> Given information
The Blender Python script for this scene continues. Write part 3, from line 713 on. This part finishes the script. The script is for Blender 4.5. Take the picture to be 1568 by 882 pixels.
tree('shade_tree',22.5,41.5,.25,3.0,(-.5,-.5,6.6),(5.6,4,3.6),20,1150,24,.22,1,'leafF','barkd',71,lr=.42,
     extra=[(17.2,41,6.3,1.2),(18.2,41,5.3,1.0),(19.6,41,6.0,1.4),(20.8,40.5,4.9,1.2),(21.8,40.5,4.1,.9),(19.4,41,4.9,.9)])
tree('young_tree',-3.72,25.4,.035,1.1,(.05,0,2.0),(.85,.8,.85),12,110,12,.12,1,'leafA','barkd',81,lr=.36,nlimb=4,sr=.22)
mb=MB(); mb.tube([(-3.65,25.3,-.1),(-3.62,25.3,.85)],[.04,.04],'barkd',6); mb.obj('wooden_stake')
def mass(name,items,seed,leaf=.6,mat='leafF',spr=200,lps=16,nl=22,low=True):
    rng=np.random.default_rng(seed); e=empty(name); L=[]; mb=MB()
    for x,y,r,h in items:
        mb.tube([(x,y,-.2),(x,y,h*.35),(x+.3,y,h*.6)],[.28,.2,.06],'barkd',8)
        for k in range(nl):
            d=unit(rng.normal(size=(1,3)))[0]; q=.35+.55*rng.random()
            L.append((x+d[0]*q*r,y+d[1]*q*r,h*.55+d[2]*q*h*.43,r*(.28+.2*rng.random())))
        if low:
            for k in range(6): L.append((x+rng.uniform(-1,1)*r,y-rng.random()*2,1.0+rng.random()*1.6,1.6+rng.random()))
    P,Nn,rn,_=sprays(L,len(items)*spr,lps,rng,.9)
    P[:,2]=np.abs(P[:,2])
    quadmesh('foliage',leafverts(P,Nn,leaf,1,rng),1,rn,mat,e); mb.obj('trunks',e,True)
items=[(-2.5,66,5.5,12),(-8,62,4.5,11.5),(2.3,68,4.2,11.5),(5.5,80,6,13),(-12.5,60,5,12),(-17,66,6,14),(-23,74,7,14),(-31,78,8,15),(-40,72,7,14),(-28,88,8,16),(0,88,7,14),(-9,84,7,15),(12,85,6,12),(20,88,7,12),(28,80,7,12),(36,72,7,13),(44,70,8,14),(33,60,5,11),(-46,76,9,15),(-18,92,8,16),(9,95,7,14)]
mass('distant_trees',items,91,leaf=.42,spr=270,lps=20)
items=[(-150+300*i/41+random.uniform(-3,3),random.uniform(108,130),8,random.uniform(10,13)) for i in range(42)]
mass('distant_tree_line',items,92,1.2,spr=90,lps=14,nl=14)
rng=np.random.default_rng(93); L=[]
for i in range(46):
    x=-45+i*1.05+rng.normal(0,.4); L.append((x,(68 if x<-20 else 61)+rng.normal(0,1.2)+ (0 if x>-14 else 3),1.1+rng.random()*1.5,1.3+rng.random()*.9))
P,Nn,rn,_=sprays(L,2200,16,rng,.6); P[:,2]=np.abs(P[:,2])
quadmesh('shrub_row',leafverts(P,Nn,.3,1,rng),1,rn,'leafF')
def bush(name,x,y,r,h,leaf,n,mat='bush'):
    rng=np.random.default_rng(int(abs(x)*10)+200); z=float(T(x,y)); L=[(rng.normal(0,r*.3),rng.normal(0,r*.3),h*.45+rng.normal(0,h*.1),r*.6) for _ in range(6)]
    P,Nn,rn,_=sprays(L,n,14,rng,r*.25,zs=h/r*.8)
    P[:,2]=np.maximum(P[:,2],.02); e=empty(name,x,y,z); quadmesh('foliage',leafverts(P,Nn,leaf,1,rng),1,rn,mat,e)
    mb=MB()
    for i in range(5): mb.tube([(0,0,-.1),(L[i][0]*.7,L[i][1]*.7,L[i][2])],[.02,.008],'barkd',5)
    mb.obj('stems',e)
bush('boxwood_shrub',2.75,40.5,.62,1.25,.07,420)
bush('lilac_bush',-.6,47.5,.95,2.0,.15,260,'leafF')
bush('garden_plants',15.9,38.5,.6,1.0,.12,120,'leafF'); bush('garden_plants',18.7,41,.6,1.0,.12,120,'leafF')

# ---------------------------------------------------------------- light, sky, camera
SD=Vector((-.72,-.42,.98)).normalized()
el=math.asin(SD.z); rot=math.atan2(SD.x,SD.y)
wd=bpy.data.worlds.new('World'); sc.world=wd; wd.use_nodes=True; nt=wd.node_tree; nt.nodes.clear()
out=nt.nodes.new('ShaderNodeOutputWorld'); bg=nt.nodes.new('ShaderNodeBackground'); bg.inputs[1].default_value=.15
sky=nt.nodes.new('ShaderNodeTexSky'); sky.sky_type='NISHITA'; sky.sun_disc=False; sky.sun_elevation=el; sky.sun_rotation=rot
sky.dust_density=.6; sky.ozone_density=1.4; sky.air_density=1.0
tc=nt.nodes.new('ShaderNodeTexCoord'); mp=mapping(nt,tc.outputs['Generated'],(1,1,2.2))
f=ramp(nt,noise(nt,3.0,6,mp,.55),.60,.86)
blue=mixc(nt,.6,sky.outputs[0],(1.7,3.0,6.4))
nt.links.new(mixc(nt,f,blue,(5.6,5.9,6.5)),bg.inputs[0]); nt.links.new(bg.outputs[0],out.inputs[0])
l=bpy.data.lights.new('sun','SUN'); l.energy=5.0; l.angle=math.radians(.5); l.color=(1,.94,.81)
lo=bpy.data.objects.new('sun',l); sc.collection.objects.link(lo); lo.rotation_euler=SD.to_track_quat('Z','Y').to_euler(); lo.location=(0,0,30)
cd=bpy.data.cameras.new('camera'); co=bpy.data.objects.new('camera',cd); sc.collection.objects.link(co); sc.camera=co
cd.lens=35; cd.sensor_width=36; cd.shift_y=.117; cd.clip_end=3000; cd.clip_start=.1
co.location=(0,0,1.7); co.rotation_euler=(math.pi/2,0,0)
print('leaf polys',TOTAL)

> Problem requirements
Repeat the material from above exactly, word for word.

> Full solution
The Blender Python script for this scene continues. Write part 3, from line 713 on. This part finishes the script. The script is for Blender 4.5. Take the picture to be 1568 by 882 pixels.
tree('shade_tree',22.5,41.5,.25,3.0,(-.5,-.5,6.6),(5.6,4,3.6),20,1150,24,.22,1,'leafF','barkd',71,lr=.42,
     extra=[(17.2,41,6.3,1.2),(18.2,41,5.3,1.0),(19.6,41,6.0,1.4),(20.8,40.5,4.9,1.2),(21.8,40.5,4.1,.9),(19.4,41,4.9,.9)])
tree('young_tree',-3.72,25.4,.035,1.1,(.05,0,2.0),(.85,.8,.85),12,110,12,.12,1,'leafA','barkd',81,lr=.36,nlimb=4,sr=.22)
mb=MB(); mb.tube([(-3.65,25.3,-.1),(-3.62,25.3,.85)],[.04,.04],'barkd',6); mb.obj('wooden_stake')
def mass(name,items,seed,leaf=.6,mat='leafF',spr=200,lps=16,nl=22,low=True):
    rng=np.random.default_rng(seed); e=empty(name); L=[]; mb=MB()
    for x,y,r,h in items:
        mb.tube([(x,y,-.2),(x,y,h*.35),(x+.3,y,h*.6)],[.28,.2,.06],'barkd',8)
        for k in range(nl):
            d=unit(rng.normal(size=(1,3)))[0]; q=.35+.55*rng.random()
            L.append((x+d[0]*q*r,y+d[1]*q*r,h*.55+d[2]*q*h*.43,r*(.28+.2*rng.random())))
        if low:
            for k in range(6): L.append((x+rng.uniform(-1,1)*r,y-rng.random()*2,1.0+rng.random()*1.6,1.6+rng.random()))
    P,Nn,rn,_=sprays(L,len(items)*spr,lps,rng,.9)
    P[:,2]=np.abs(P[:,2])
    quadmesh('foliage',leafverts(P,Nn,leaf,1,rng),1,rn,mat,e); mb.obj('trunks',e,True)
items=[(-2.5,66,5.5,12),(-8,62,4.5,11.5),(2.3,68,4.2,11.5),(5.5,80,6,13),(-12.5,60,5,12),(-17,66,6,14),(-23,74,7,14),(-31,78,8,15),(-40,72,7,14),(-28,88,8,16),(0,88,7,14),(-9,84,7,15),(12,85,6,12),(20,88,7,12),(28,80,7,12),(36,72,7,13),(44,70,8,14),(33,60,5,11),(-46,76,9,15),(-18,92,8,16),(9,95,7,14)]
mass('distant_trees',items,91,leaf=.42,spr=270,lps=20)
items=[(-150+300*i/41+random.uniform(-3,3),random.uniform(108,130),8,random.uniform(10,13)) for i in range(42)]
mass('distant_tree_line',items,92,1.2,spr=90,lps=14,nl=14)
rng=np.random.default_rng(93); L=[]
for i in range(46):
    x=-45+i*1.05+rng.normal(0,.4); L.append((x,(68 if x<-20 else 61)+rng.normal(0,1.2)+ (0 if x>-14 else 3),1.1+rng.random()*1.5,1.3+rng.random()*.9))
P,Nn,rn,_=sprays(L,2200,16,rng,.6); P[:,2]=np.abs(P[:,2])
quadmesh('shrub_row',leafverts(P,Nn,.3,1,rng),1,rn,'leafF')
def bush(name,x,y,r,h,leaf,n,mat='bush'):
    rng=np.random.default_rng(int(abs(x)*10)+200); z=float(T(x,y)); L=[(rng.normal(0,r*.3),rng.normal(0,r*.3),h*.45+rng.normal(0,h*.1),r*.6) for _ in range(6)]
    P,Nn,rn,_=sprays(L,n,14,rng,r*.25,zs=h/r*.8)
    P[:,2]=np.maximum(P[:,2],.02); e=empty(name,x,y,z); quadmesh('foliage',leafverts(P,Nn,leaf,1,rng),1,rn,mat,e)
    mb=MB()
    for i in range(5): mb.tube([(0,0,-.1),(L[i][0]*.7,L[i][1]*.7,L[i][2])],[.02,.008],'barkd',5)
    mb.obj('stems',e)
bush('boxwood_shrub',2.75,40.5,.62,1.25,.07,420)
bush('lilac_bush',-.6,47.5,.95,2.0,.15,260,'leafF')
bush('garden_plants',15.9,38.5,.6,1.0,.12,120,'leafF'); bush('garden_plants',18.7,41,.6,1.0,.12,120,'leafF')

# ---------------------------------------------------------------- light, sky, camera
SD=Vector((-.72,-.42,.98)).normalized()
el=math.asin(SD.z); rot=math.atan2(SD.x,SD.y)
wd=bpy.data.worlds.new('World'); sc.world=wd; wd.use_nodes=True; nt=wd.node_tree; nt.nodes.clear()
out=nt.nodes.new('ShaderNodeOutputWorld'); bg=nt.nodes.new('ShaderNodeBackground'); bg.inputs[1].default_value=.15
sky=nt.nodes.new('ShaderNodeTexSky'); sky.sky_type='NISHITA'; sky.sun_disc=False; sky.sun_elevation=el; sky.sun_rotation=rot
sky.dust_density=.6; sky.ozone_density=1.4; sky.air_density=1.0
tc=nt.nodes.new('ShaderNodeTexCoord'); mp=mapping(nt,tc.outputs['Generated'],(1,1,2.2))
f=ramp(nt,noise(nt,3.0,6,mp,.55),.60,.86)
blue=mixc(nt,.6,sky.outputs[0],(1.7,3.0,6.4))
nt.links.new(mixc(nt,f,blue,(5.6,5.9,6.5)),bg.inputs[0]); nt.links.new(bg.outputs[0],out.inputs[0])
l=bpy.data.lights.new('sun','SUN'); l.energy=5.0; l.angle=math.radians(.5); l.color=(1,.94,.81)
lo=bpy.data.objects.new('sun',l); sc.collection.objects.link(lo); lo.rotation_euler=SD.to_track_quat('Z','Y').to_euler(); lo.location=(0,0,30)
cd=bpy.data.cameras.new('camera'); co=bpy.data.objects.new('camera',cd); sc.collection.objects.link(co); sc.camera=co
cd.lens=35; cd.sensor_width=36; cd.shift_y=.117; cd.clip_end=3000; cd.clip_start=.1
co.location=(0,0,1.7); co.rotation_euler=(math.pi/2,0,0)
print('leaf polys',TOTAL)